Bir başka tip alaşım yapısında da iki farklı metal atomu, bazı kesin oranlarda kimyasal bağ oluşturur (1:1, 2:2, 2:3 vb.). Böyle alaşımlara yarı – metal bileşikler denir ve düzgün bir ağ yapıları vardır. Yarı – metal bileşikler son derece sert ve kırılgandır. Ancak bu tür tanecikler, normal katı çözelti içinde dağıldığında, alaşıma sertlik verirler. Kurşun – kalay – antimon alaşımları, yarı – metal kalay – antimon bileşiği içeren, göreceli olarak büyük kristalli bir mikro yapıdadır. Bu yarı – metal bileşikler, alaşımda, öteki faz tarafından sarılan, kristal bir faz biçiminde ortaya çıkar. Kurşun – kalay – antimon alaşımları, içlerindeki yarı – metal bileşikler aşınmaya karşı dayanıklılık sağladığından ve daha kolaylıkla biçimlendirilebilme özelliklerinden dolayı, yataklarda kullanılmaya çok uygundur.
Çöktürmeyle sertleştirme
Yarı – metal bileşikler, alaşımların sertleştirilmesinde de oldukça önemli rol oynarlar. Yüksek sıcaklıklarda katı çözeltinin sertleşmesi, bir gerileme gösterir ve kristal ağının bozulma eğilimi fazladır. Bu durum, alaşım atomlarının engellemelerine karşı, yanlış yerleşmelerin ortaya çıkmasına yardımcı olur. Bu nedenle metal yumuşar. Normal koşullarda, küçük miktarda yarı – metal bileşikler içeren bir alaşım hızla soğutulursa, bileşik aşırı doymuş katı çözelti halinde tutulacaktır. Daha sonra dikkatle kontrol edilerek yapılan yeniden ısıtma, yarı – metal bileşikleri katı çözelti içinde çok iyi dağılmış halde çökelmeye götürür. Küçük, sert çökmüş tanecikler, yanlış yerleşmeleri etkin biçimde engeller. Ayrıca oluşmaya ya da yeniden erimeye başladıkları sıcaklıkla doğru orantılı olarak bu alandaki etkinliklerini sürdürürler.

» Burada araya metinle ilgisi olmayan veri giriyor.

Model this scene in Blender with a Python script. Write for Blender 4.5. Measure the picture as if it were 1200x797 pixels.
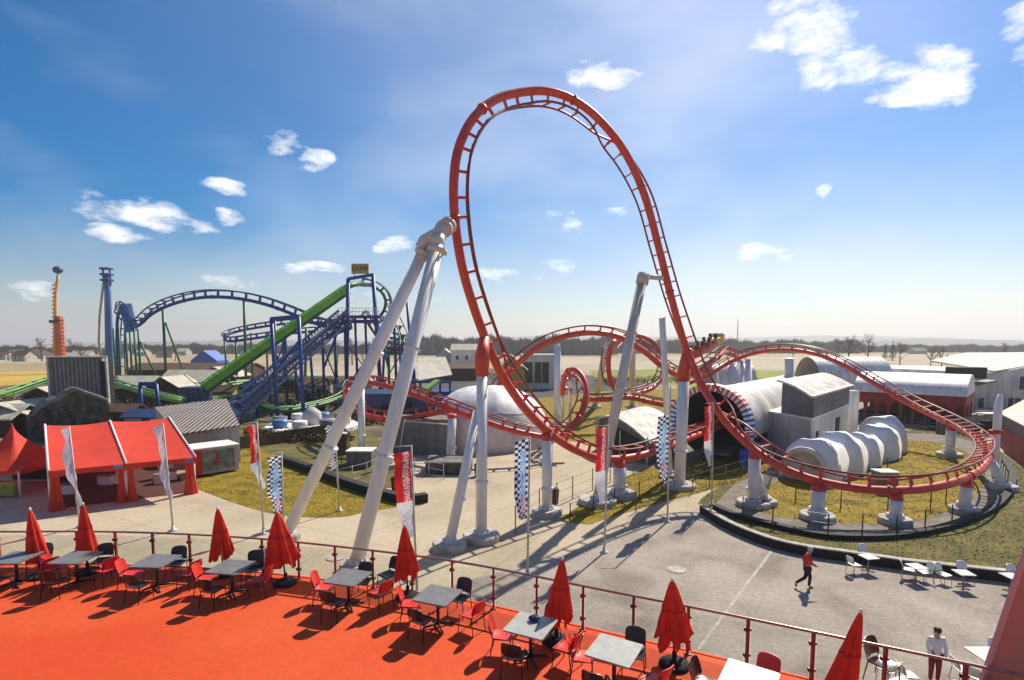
import bpy, bmesh, math, random
from mathutils import Vector, Matrix
R = math.radians
rnd = random.Random(7)
for o in list(bpy.data.objects):
    bpy.data.objects.remove(o)
scene = bpy.context.scene
C = scene.collection

# ------------------------------------------------------------------ camera
F, PX0, PITCH, HC, HOR = 640.0, 600.0, R(5.0), 10.0, 402.0
PY0 = HOR + F * math.tan(PITCH)
cam_d = bpy.data.cameras.new('camera')
cam = bpy.data.objects.new('camera', cam_d); C.objects.link(cam)
cam_d.sensor_width = 36; cam_d.lens = 36 * F / 1200
cam_d.shift_y = (PY0 - 398.5) / 1200
cam_d.clip_start = 0.1; cam_d.clip_end = 20000
cam.location = (0, 0, HC); cam.rotation_euler = (R(90) - PITCH, 0, 0)
scene.camera = cam

# ------------------------------------------------------------------ light
SUN_AZ, SUN_EL = R(33), R(45)
scene.view_settings.view_transform = 'Standard'
scene.view_settings.look = 'None'
scene.view_settings.exposure = 0.68
scene.view_settings.gamma = 1
world = bpy.data.worlds.new('World'); scene.world = world; world.use_nodes = True
sd = bpy.data.lights.new('sun', 'SUN'); sd.energy = 4.2; sd.angle = R(0.5); sd.color = (1, .91, .76)
so = bpy.data.objects.new('sun', sd); C.objects.link(so)
so.rotation_euler = (R(90) - SUN_EL, 0, -SUN_AZ + math.pi)
so.rotation_euler = Vector((math.sin(SUN_AZ) * math.cos(SUN_EL), math.cos(SUN_AZ) * math.cos(SUN_EL), math.sin(SUN_EL))).to_track_quat('Z', 'Y').to_euler()
so.location = (20, 40, 60)

def raydir(px, py):
    x = (px - PX0) / F; y = -(py - PY0) / F
    return Vector((x, math.cos(PITCH) + y * math.sin(PITCH), -math.sin(PITCH) + y * math.cos(PITCH)))
def P(px, py, Y):
    d = raydir(px, py); return Vector((d.x * Y / d.y, Y, HC + d.z * Y / d.y))
def G(px, py, z=0.0):
    d = raydir(px, py); t = (z - HC) / d.z
    return Vector((d.x * t, d.y * t, z))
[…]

Çöktürme ile sertleştirilmiş alaşımların bir başka önemli üstünlüğü de aşırı doymuş katı çözeltinin bir ölçüde yumuşak olmasıdır. Böylece, son sertleştirme işleminden önce kolaylıkla biçimlendirilebilirler.
Çeliğin ısıl işlemi
Aşırı doymuş katı çözeltinin, çeliklerin ısıl işleminde önemli rol oynayan özel bir türü vardır. 800 0C’ta bir çeliğin soğuk yağda, hızla soğutulmasıyla, 700 0C dolaylarında normal olarak oluşan özgül yapı değişimi için yeterli süre tanınmamış olur (Bu değişim demir karbür oluşturmak üzere karbon atomlarının demir içinde hareketleri sonucu oluşur ve yükseltilmiş ısıda belirli bir süre içinde gerçekleşir). Soğutma işlemi sonucu karbon atomları, ağı, yanlış yerleşme hareketlerini büsbütün güçleştirecek derecede bozar.

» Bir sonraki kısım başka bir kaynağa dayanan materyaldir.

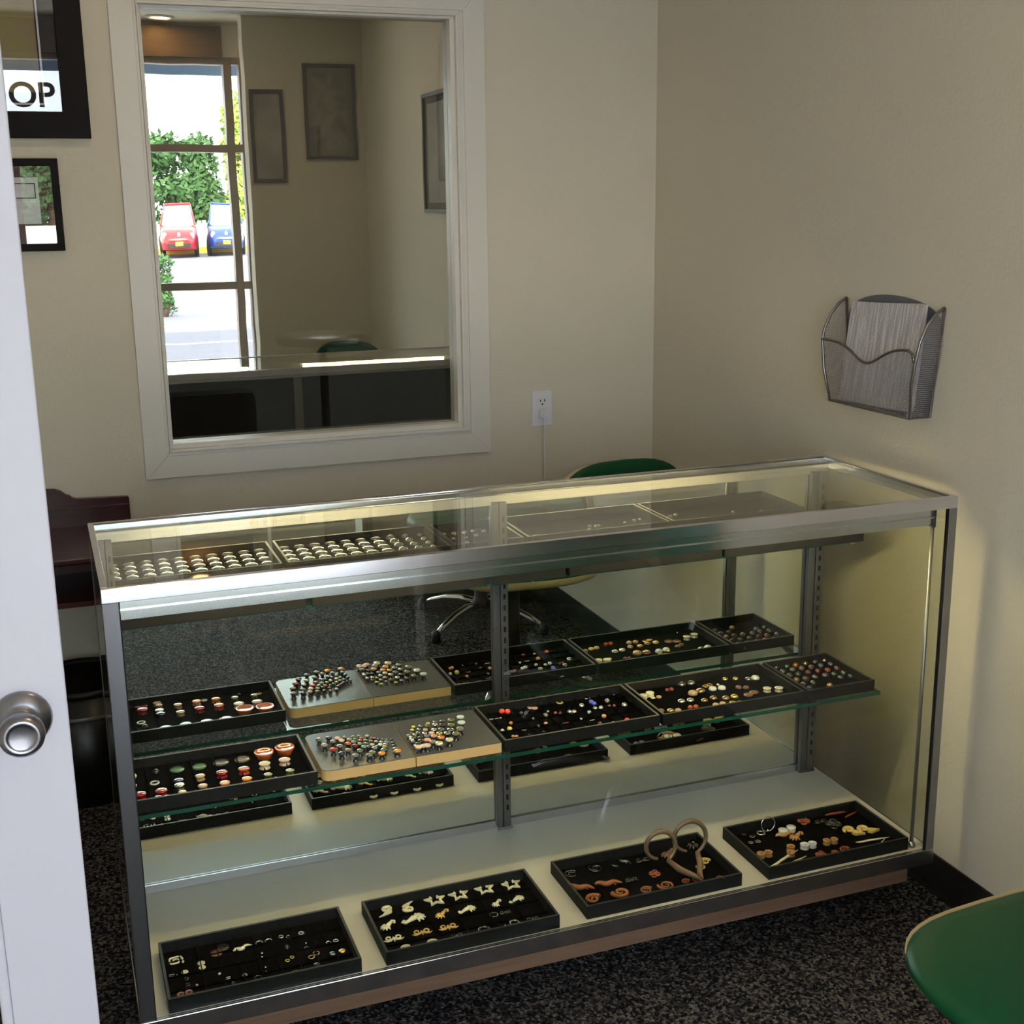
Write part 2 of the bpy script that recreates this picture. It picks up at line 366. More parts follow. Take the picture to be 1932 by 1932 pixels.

Bu yolla işlem görmüş çeliğe martensit adı verilir ve çok serttir. Bu sertlik, kırılganlığa neden olduğundan kullanışlı değildir. Bu özellik, alaşım yapımında göz önünde bulundurulması gereken noktaları ortaya koyar: sertlik, alaşım ekleyerek artırılabilir; ama belirli bir düzeyin üstünde, metal sağlam olmaktan çıkar. Martensitin kırılganlığı, tavlama (yeniden 500 – 700 0C arasında ısıtma) ve onu izleyen soğutma ile giderilebilir. Bu işlem, alaşım sertliğini bozmaksızın sağlamlık kazandırır.